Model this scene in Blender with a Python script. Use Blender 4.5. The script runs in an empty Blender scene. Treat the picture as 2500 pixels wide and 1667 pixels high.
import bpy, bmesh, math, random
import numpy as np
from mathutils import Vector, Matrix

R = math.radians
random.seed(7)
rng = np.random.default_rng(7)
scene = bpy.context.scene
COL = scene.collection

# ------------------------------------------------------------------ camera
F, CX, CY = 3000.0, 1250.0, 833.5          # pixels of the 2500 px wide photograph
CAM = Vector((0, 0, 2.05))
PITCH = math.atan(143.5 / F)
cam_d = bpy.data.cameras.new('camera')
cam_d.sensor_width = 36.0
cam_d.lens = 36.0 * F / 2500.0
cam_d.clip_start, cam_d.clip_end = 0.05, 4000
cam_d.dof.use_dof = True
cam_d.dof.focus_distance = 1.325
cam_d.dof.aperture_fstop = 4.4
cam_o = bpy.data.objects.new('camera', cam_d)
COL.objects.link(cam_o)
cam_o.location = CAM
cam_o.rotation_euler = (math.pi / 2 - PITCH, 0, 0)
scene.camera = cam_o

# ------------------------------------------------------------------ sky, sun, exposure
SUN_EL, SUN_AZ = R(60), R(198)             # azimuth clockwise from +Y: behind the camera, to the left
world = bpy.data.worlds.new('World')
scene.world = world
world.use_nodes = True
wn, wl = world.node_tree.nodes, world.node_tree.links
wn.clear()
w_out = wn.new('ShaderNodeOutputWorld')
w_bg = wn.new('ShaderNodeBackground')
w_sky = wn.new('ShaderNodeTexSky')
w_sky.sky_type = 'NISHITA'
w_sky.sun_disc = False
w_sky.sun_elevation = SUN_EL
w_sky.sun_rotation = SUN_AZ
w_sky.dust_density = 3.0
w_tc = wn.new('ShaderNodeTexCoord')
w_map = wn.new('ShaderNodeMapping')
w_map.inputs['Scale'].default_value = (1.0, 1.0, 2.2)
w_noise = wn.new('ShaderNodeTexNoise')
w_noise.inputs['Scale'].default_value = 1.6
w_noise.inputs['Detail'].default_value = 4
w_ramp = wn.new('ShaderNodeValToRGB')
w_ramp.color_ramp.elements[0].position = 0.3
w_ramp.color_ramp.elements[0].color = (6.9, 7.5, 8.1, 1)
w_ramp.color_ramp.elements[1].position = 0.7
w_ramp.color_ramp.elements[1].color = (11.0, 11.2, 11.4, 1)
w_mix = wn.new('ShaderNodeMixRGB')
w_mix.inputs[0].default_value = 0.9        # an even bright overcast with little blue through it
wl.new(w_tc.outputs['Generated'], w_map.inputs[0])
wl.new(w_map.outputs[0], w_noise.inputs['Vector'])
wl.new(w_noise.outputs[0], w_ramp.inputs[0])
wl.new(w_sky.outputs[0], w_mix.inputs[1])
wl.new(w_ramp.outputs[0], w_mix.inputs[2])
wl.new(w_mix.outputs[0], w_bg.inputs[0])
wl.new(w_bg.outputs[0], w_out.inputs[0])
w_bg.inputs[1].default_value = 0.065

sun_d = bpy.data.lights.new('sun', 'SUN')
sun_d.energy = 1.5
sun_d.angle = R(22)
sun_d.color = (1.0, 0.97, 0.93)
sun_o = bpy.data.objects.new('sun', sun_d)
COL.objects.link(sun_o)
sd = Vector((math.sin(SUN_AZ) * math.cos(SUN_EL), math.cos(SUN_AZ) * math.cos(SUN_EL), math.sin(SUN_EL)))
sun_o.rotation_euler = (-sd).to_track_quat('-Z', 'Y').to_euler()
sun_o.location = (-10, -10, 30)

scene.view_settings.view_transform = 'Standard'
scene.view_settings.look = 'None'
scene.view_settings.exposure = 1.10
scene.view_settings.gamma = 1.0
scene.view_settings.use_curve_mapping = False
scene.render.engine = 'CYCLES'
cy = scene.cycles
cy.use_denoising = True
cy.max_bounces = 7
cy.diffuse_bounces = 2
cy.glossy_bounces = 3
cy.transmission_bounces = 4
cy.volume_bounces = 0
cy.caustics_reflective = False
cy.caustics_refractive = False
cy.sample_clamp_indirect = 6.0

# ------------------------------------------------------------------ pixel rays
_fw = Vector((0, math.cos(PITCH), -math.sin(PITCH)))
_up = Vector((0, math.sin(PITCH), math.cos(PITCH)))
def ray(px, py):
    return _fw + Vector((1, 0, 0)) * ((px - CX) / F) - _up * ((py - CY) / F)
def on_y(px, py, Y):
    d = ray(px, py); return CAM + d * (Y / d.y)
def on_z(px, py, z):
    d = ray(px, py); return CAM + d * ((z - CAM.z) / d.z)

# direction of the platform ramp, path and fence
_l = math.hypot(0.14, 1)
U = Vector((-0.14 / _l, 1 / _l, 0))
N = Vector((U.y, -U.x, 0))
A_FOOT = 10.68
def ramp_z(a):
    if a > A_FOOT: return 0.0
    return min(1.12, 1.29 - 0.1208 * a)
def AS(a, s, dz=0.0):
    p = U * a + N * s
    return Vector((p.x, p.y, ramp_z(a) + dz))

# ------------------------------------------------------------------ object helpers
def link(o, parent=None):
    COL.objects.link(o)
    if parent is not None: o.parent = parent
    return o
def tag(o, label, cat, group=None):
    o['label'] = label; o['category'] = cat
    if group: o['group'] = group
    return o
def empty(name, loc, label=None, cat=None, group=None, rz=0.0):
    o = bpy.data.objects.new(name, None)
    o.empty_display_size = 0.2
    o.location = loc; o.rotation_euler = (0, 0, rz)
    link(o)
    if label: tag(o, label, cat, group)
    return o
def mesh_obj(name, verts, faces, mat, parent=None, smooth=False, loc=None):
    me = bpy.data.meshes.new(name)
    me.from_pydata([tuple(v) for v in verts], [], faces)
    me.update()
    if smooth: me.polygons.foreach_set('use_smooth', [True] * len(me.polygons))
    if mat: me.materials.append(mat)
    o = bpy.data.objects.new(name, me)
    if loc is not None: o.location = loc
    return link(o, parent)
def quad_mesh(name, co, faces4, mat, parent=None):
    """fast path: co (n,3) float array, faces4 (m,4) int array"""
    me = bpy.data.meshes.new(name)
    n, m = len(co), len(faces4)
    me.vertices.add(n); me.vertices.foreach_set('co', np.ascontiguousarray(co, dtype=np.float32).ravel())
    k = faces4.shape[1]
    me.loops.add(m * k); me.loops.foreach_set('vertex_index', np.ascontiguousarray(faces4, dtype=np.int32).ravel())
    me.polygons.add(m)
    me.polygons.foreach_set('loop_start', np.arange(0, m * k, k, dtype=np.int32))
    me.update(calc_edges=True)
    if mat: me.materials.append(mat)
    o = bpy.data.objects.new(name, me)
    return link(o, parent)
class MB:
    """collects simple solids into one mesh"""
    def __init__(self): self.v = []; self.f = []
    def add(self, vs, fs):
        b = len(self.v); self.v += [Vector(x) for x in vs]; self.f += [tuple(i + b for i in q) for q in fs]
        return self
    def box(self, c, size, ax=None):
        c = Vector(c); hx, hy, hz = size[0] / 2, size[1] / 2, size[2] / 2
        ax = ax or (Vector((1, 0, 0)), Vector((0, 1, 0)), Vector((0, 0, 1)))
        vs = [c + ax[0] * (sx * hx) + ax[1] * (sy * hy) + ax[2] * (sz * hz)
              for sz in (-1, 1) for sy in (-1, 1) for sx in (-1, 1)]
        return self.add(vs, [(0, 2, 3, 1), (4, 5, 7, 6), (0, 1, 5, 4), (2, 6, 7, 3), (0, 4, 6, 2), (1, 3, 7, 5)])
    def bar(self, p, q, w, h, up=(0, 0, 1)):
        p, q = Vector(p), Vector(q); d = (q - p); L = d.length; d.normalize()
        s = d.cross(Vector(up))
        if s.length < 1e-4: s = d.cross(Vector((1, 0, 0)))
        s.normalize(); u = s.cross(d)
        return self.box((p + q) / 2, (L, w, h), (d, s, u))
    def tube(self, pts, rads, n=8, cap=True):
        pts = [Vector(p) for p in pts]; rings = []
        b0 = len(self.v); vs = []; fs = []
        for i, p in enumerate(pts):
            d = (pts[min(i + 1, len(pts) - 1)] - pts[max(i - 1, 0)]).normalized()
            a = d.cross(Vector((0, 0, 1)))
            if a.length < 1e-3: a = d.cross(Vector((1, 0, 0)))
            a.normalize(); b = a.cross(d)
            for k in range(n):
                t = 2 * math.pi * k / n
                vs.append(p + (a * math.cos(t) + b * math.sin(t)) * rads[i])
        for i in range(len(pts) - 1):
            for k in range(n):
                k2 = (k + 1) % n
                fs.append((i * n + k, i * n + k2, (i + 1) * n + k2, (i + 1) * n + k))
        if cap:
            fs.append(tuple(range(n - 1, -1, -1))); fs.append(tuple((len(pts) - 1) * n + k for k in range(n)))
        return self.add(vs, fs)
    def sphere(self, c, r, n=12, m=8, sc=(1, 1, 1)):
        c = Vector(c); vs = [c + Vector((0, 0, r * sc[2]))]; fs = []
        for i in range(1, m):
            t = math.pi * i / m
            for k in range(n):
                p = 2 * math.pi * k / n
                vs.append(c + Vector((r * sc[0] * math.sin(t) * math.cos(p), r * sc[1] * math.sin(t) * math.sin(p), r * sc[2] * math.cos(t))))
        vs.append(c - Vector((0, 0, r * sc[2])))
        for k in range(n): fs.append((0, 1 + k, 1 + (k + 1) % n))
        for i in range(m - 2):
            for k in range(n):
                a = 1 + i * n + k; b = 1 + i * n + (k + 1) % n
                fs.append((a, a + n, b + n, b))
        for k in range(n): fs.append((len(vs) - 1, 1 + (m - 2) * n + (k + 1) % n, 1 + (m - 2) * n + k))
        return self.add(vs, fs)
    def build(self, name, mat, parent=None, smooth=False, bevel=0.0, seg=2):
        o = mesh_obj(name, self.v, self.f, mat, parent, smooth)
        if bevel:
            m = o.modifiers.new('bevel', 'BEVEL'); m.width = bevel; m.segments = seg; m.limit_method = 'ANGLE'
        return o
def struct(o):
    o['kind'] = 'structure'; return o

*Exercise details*
Only the lines from the opening of the material through the line with "scene.camera = cam_o" should be echoed, exactly as written.

*Task solution*
Model this scene in Blender with a Python script. Use Blender 4.5. The script runs in an empty Blender scene. Treat the picture as 2500 pixels wide and 1667 pixels high.
import bpy, bmesh, math, random
import numpy as np
from mathutils import Vector, Matrix

R = math.radians
random.seed(7)
rng = np.random.default_rng(7)
scene = bpy.context.scene
COL = scene.collection

# ------------------------------------------------------------------ camera
F, CX, CY = 3000.0, 1250.0, 833.5          # pixels of the 2500 px wide photograph
CAM = Vector((0, 0, 2.05))
PITCH = math.atan(143.5 / F)
cam_d = bpy.data.cameras.new('camera')
cam_d.sensor_width = 36.0
cam_d.lens = 36.0 * F / 2500.0
cam_d.clip_start, cam_d.clip_end = 0.05, 4000
cam_d.dof.use_dof = True
cam_d.dof.focus_distance = 1.325
cam_d.dof.aperture_fstop = 4.4
cam_o = bpy.data.objects.new('camera', cam_d)
COL.objects.link(cam_o)
cam_o.location = CAM
cam_o.rotation_euler = (math.pi / 2 - PITCH, 0, 0)
scene.camera = cam_o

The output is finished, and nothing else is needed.